Related to material properties, microhardness was measured for material base, flank milling, and flank SAM. Following the ASTM standard E384 [47] that covers microindentation hardness testing, the Vickers test was selected. Figure 8 shows the Vickers indenter used and the obtained results. According to the ASTM standard E140 [48], these values were converted internally into Rockwell hardness, the more commonly used unit for these materials.

The measuring length along the first 1 mm was 0.1 mm and over this value was 0.5 mm. This was carried out in order to obtain more information close to machined surface. The results showed that undeformed material microhardness presents an average of 52 HRC, with a minimum of 49 HRC and maximum of 55 HRC. These values were set as a reference to study material property variation for both manufacturing techniques. Regarding the machined areas, differences were observed in the first 0.8 mm; approximately the same depth residual stresses were stabilized. In the case of flank milling, microhardness was situated within 46.5 HRC and 53 HRC. Conversely, for flank SAM an increase was observed in microhardness values up to 58 HRC. These values are a direct consequence of the appearance of compressive residual stresses on the machined surface; compressive stresses implied a rise in hardness values. This behavior is in concordance with the study carried out by Hua et al. [49] in which the increase of hardness was related with the maximum hardness value.

4. Conclusions

In this work, full slots were manufactured in Inconel^® 718 with the main objective of comparing flank milling and flank SAM techniques in conventional machining centers. The new concept of using SAM as a roughing technique apart from finishing strategies leads to considerer this technique as a robust alternative for traditional milling. Additionally, the possibility of adapting a conventional machine to the use of both technologies fits with the trend of multitasking machines.

For this study, both techniques were compared from a technical point of view. In particular, surface roughness, microstructure, white layer, residual stresses, and microhardness were analyzed. The main conclusions obtained are listed below:

• Regarding surface roughness, flank SAM presented lower values for surface roughness comparing with flank milling. These results lead to consider flank SAM technique as an alternative for roughing strategies applied to these difficult-to-cut materials. Furthermore, obtained results conclude to the capability of using this technique for replacing intermediate manufacturing stages as semi-finishing strategies.
• Concerning cross-section, it was observed that conventional technique generated irregularities on the machined surface. This is directly related to the differences presented on roughness values. The reason why surface irregularities was avoided with flank SAM derived from the tool type. In this case, the use of grinding tools maintained a more constant tool wear and consequently a regular surface finishing. Additionally, it needs to be pointed that no white layer was found in any case.
• Related to residual stresses, considering the importance of the appearance of residual stress (both tensile and compressive), it should be highlighted that compressive residual stresses and tensile residual stresses arose on the machined surface by flank SAM and flank milling respectively, obtaining values five times higher for the conventional technique.

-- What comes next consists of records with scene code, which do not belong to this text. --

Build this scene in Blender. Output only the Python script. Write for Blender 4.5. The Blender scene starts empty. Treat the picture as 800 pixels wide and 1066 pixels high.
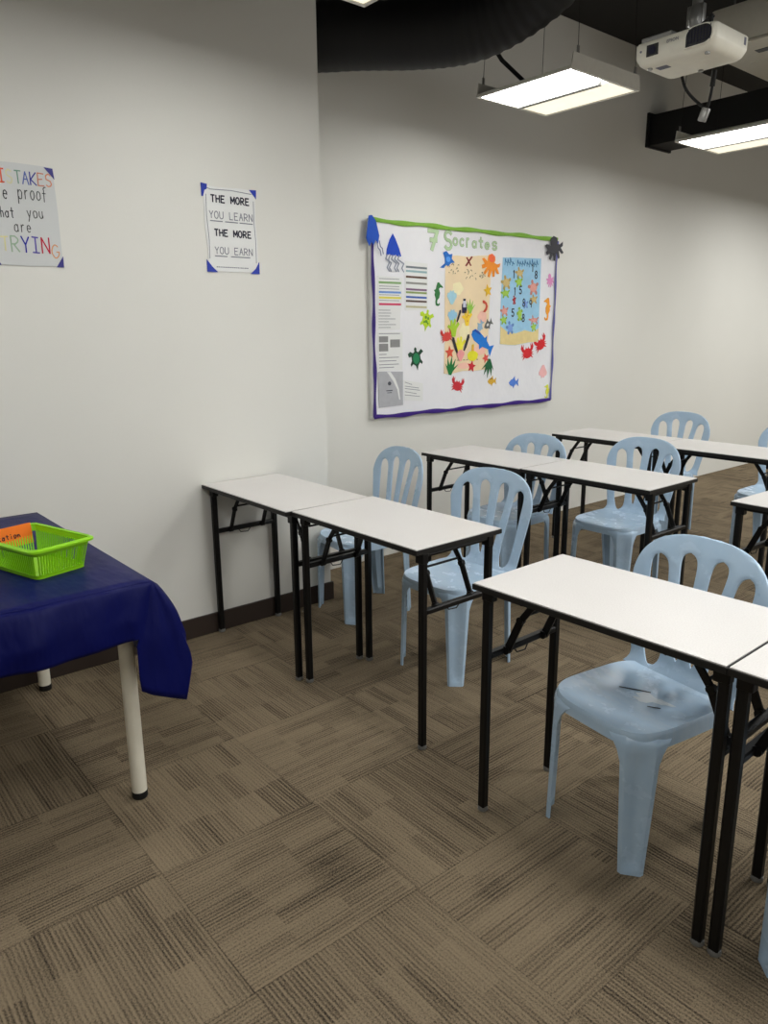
import bpy, bmesh, math, random
from mathutils import Vector, Matrix
R = math.radians
rnd = random.Random(7)
scene = bpy.context.scene
COL = scene.collection

# ------------------------------------------------------------------ helpers
class MB:
    """collects vertices and faces of one mesh"""
    def __init__(self):
        self.v = []; self.f = []; self.mi = []; self.cur = 0
    def add(self, vs, fs):
        o = len(self.v); self.v += [tuple(p) for p in vs]
        for f in fs:
            self.f.append([i + o for i in f]); self.mi.append(self.cur)
    def box(self, x0, x1, y0, y1, z0, z1, M=None):
        vs = [Vector((x, y, z)) for z in (z0, z1) for y in (y0, y1) for x in (x0, x1)]
        if M: vs = [M @ p for p in vs]
        self.add(vs, [(0, 2, 3, 1), (4, 5, 7, 6), (0, 1, 5, 4), (2, 6, 7, 3), (0, 4, 6, 2), (1, 3, 7, 5)])
    def rbox(self, x0, x1, y0, y1, z0, z1, r=.004, M=None, seg=2):
        """box with rounded edges"""
        bm = bmesh.new(); bmesh.ops.create_cube(bm, size=1)
        for v in bm.verts:
            v.co = Vector(((x0 + x1) / 2 + v.co.x * (x1 - x0), (y0 + y1) / 2 + v.co.y * (y1 - y0), (z0 + z1) / 2 + v.co.z * (z1 - z0)))
        bmesh.ops.bevel(bm, geom=list(bm.edges), offset=r, segments=seg, affect='EDGES', profile=.5)
        self.bm(bm, M)
    def bm(self, bm, M=None):
        bm.verts.index_update()
        vs = [(M @ v.co) if M else v.co.copy() for v in bm.verts]
        self.add(vs, [[v.index for v in f.verts] for f in bm.faces]); bm.free()
    def bar(self, p0, p1, w, h, up=(0, 0, 1)):
        """rectangular bar between two points"""
        p0, p1, up = Vector(p0), Vector(p1), Vector(up)
        d = (p1 - p0).normalized(); s = d.cross(up)
        if s.length < 1e-4: s = d.cross(Vector((1, 0, 0)))
        s.normalize(); u = s.cross(d)
        c = .18 * min(w, h)
        prof = []
        for sx, sy in ((1, 1), (-1, 1), (-1, -1), (1, -1)):
            a = (sx * (w / 2 - c), sy * h / 2); b = (sx * w / 2, sy * (h / 2 - c))
            prof += [b, a] if sx * sy > 0 else [a, b]
        vs = [p + s * a + u * b for p in (p0, p1) for a, b in prof]
        n = len(prof)
        fs = [(i, (i + 1) % n, n + (i + 1) % n, n + i) for i in range(n)] + [tuple(range(n))[::-1], tuple(range(n, 2 * n))]
        self.add(vs, fs)
    def tube(self, path, r, n=10, caps=True):
        path = [Vector(p) for p in path]
        rr = r if hasattr(r, '__len__') else [r] * len(path)
        rings = []; prev = None
        for i, p in enumerate(path):
            t = (path[min(i + 1, len(path) - 1)] - path[max(i - 1, 0)]).normalized()
            if prev is None:
                a = t.cross(Vector((0, 0, 1)))
                if a.length < 1e-3: a = t.cross(Vector((1, 0, 0)))
            else:
                a = prev - t * prev.dot(t)
            a.normalize(); prev = a; b = t.cross(a)
            rings.append([p + (a * math.cos(2 * math.pi * k / n) + b * math.sin(2 * math.pi * k / n)) * rr[i] for k in range(n)])
        vs = [q for ring in rings for q in ring]; fs = []
        for i in range(len(rings) - 1):
            for k in range(n):
                fs.append((i * n + k, i * n + (k + 1) % n, (i + 1) * n + (k + 1) % n, (i + 1) * n + k))
        if caps:
            fs.append(tuple(range(n))[::-1]); fs.append(tuple(range((len(rings) - 1) * n, len(rings) * n)))
        self.add(vs, fs)
    def loft(self, rings, closed=True, caps=True):
        n = len(rings[0]); vs = [q for r in rings for q in r]; fs = []
        m = n if closed else n - 1
        for i in range(len(rings) - 1):
            for k in range(m):
                fs.append((i * n + k, i * n + (k + 1) % n, (i + 1) * n + (k + 1) % n, (i + 1) * n + k))
        if caps:
            fs.append(tuple(range(n))[::-1]); fs.append(tuple(range((len(rings) - 1) * n, len(rings) * n)))
        self.add(vs, fs)
    def prism(self, poly, fn, t0, t1):
        """extruded outline; fn maps (a, b, depth) to a point"""
        n = len(poly)
        vs = [fn(a, b, t0) for a, b in poly] + [fn(a, b, t1) for a, b in poly]
        fs = [tuple(range(n))[::-1], tuple(range(n, 2 * n))] + [(i, (i + 1) % n, n + (i + 1) % n, n + i) for i in range(n)]
        self.add(vs, fs)
    def build(self, name, mat, parent=None, smooth=None, weld=False):
        me = bpy.data.meshes.new(name); me.from_pydata(self.v, [], self.f)
        mats = mat if isinstance(mat, (list, tuple)) else [mat]
        for m in mats: me.materials.append(m)
        if len(mats) > 1: me.polygons.foreach_set('material_index', self.mi)
        bm = bmesh.new(); bm.from_mesh(me)
        if weld: bmesh.ops.remove_doubles(bm, verts=bm.verts, dist=1e-5)
        bmesh.ops.recalc_face_normals(bm, faces=bm.faces)
        bm.to_mesh(me); bm.free()
        if smooth is not None:
            me.polygons.foreach_set('use_smooth', [True] * len(me.polygons))
            me.set_sharp_from_angle(angle=R(smooth))
        me.update()
        o = bpy.data.objects.new(name, me); COL.objects.link(o)
        if parent: o.parent = parent
        return o

def tag(o, label=None, cat=None, group=None, kind=None):
    if label: o['label'] = label
    if cat: o['category'] = cat
    if group: o['group'] = group
    if kind: o['kind'] = kind
    return o
def thing(name, label, cat, loc=(0, 0, 0), rz=0, group=None):
    o = bpy.data.objects.new(name, None); COL.objects.link(o)
    o.empty_display_size = .1; o.location = loc; o.rotation_euler = (0, 0, rz)
    return tag(o, label, cat, group)
KIDS = {}
def copy_tree(o, parent=None):
    c = o.copy(); COL.objects.link(c)
    if parent: c.parent = parent
    for ch in [x for x in bpy.data.objects if x.parent is o]: copy_tree(ch, c)
    return c

# ------------------------------------------------------------------ materials
def srgb(r, g, b):
    f = lambda c: (c / 255 / 12.92) if c / 255 <= .04045 else ((c / 255 + .055) / 1.055) ** 2.4
    return (f(r), f(g), f(b), 1)
class NT:
    def __init__(self, name):
        self.m = bpy.data.materials.new(name); self.m.use_nodes = True
        self.t = self.m.node_tree; self.n = self.t.nodes; self.l = self.t.links
        self.b = self.n['Principled BSDF']
    def node(self, typ, **kw):
        x = self.n.new(typ)
        for k, v in kw.items(): setattr(x, k, v)
        return x
    def put(self, sock, val):
        if hasattr(val, 'is_output') or isinstance(val, bpy.types.NodeSocket): self.l.new(val, sock)
        else: sock.default_value = val
    def math(self, op, a, b=0.0, c=None):
        x = self.node('ShaderNodeMath', operation=op)
        self.put(x.inputs[0], a); self.put(x.inputs[1], b)
        if c is not None: self.put(x.inputs[2], c)
        return x.outputs[0]
    def mix(self, fac, a, b):
        x = self.node('ShaderNodeMix', data_type='RGBA')
        self.put(x.inputs[0], fac); self.put(x.inputs[6], a); self.put(x.inputs[7], b)
        return x.outputs[2]
    def fmix(self, fac, a, b):
        x = self.node('ShaderNodeMix', data_type='FLOAT')
        self.put(x.inputs[0], fac); self.put(x.inputs[2], a); self.put(x.inputs[3], b)
        return x.outputs[0]
    def noise(self, vec, scale, detail=2, rough=.5, dim='3D'):
        x = self.node('ShaderNodeTexNoise', noise_dimensions=dim)
        if vec is not None: self.l.new(vec, x.inputs['Vector'])
        x.inputs['Scale'].default_value = scale; x.inputs['Detail'].default_value = detail
        x.inputs['Roughness'].default_value = rough
        return x.outputs['Fac']
    def xyz(self, x=0.0, y=0.0, z=0.0):
        c = self.node('ShaderNodeCombineXYZ')
        for i, v in enumerate((x, y, z)): self.put(c.inputs[i], v)
        return c.outputs[0]
    def ramp(self, fac, p0, p1):
        x = self.node('ShaderNodeMapRange'); self.put(x.inputs[0], fac)
        x.inputs[1].default_value = p0; x.inputs[2].default_value = p1
        return x.outputs[0]
    def bump(self, h, strength=.2, dist=.002):
        x = self.node('ShaderNodeBump'); x.inputs['Strength'].default_value = strength
        x.inputs['Distance'].default_value = dist
        self.l.new(h, x.inputs['Height']); self.l.new(x.outputs[0], self.b.inputs['Normal'])
    def coord(self, which='Object'):
        return self.node('ShaderNodeTexCoord').outputs[which]
    def set(self, **kw):
        names = {'color': 'Base Color', 'rough': 'Roughness', 'metal': 'Metallic', 'spec': 'Specular IOR Level', 'sheen': 'Sheen Weight', 'sub': 'Subsurface Weight', 'coat': 'Coat Weight', 'ecol': 'Emission Color', 'estr': 'Emission Strength', 'alpha': 'Alpha', 'trans': 'Transmission Weight'}
        for k, v in kw.items(): self.put(self.b.inputs[names[k]], v)
        return self.m

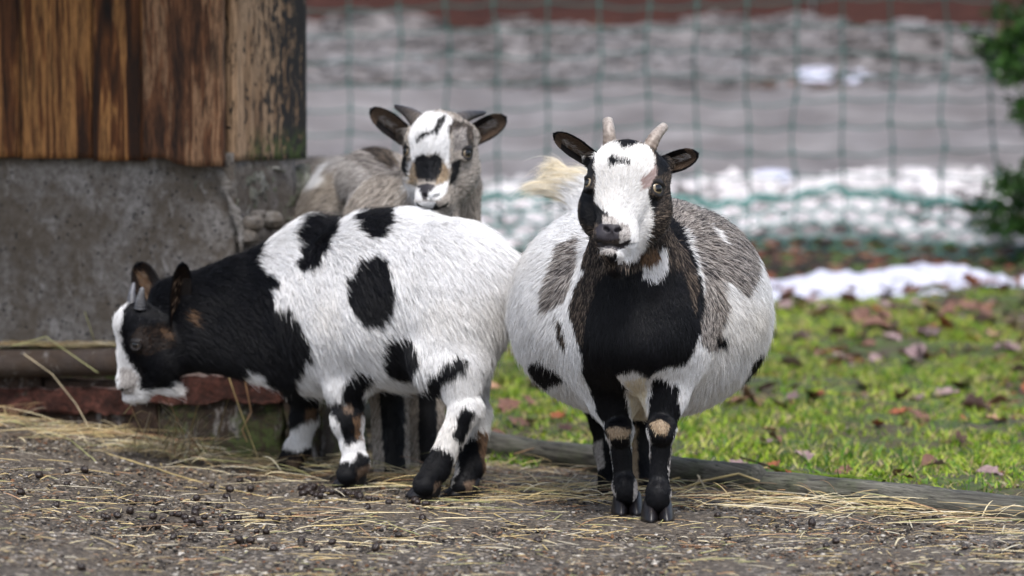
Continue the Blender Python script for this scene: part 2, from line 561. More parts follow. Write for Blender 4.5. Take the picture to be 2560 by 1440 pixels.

Furthermore, compressive residual stresses in some processes add value to the machined material properties, such as better behavior to fatigue failure.
• Finally, microhardness showed higher values on the flank SAM surface. This improvement of the material property is a direct product of compressive residual stresses.

Therefore, from a technical point of view related with surface integrity in terms of surface roughness, residual stresses, microstructure and microhardness, the results obtained in this experiment showed that flank SAM technology does not present a limitation for being used with conventional machines; as long as cutting conditions were adequately adapted to spindle rotary capacity. This novel technology implies better results than conventional milling obtaining a suitable, controllable and predictable process to manufacture high added value components made of heat-resistant super alloys, such as Inconel^® 718.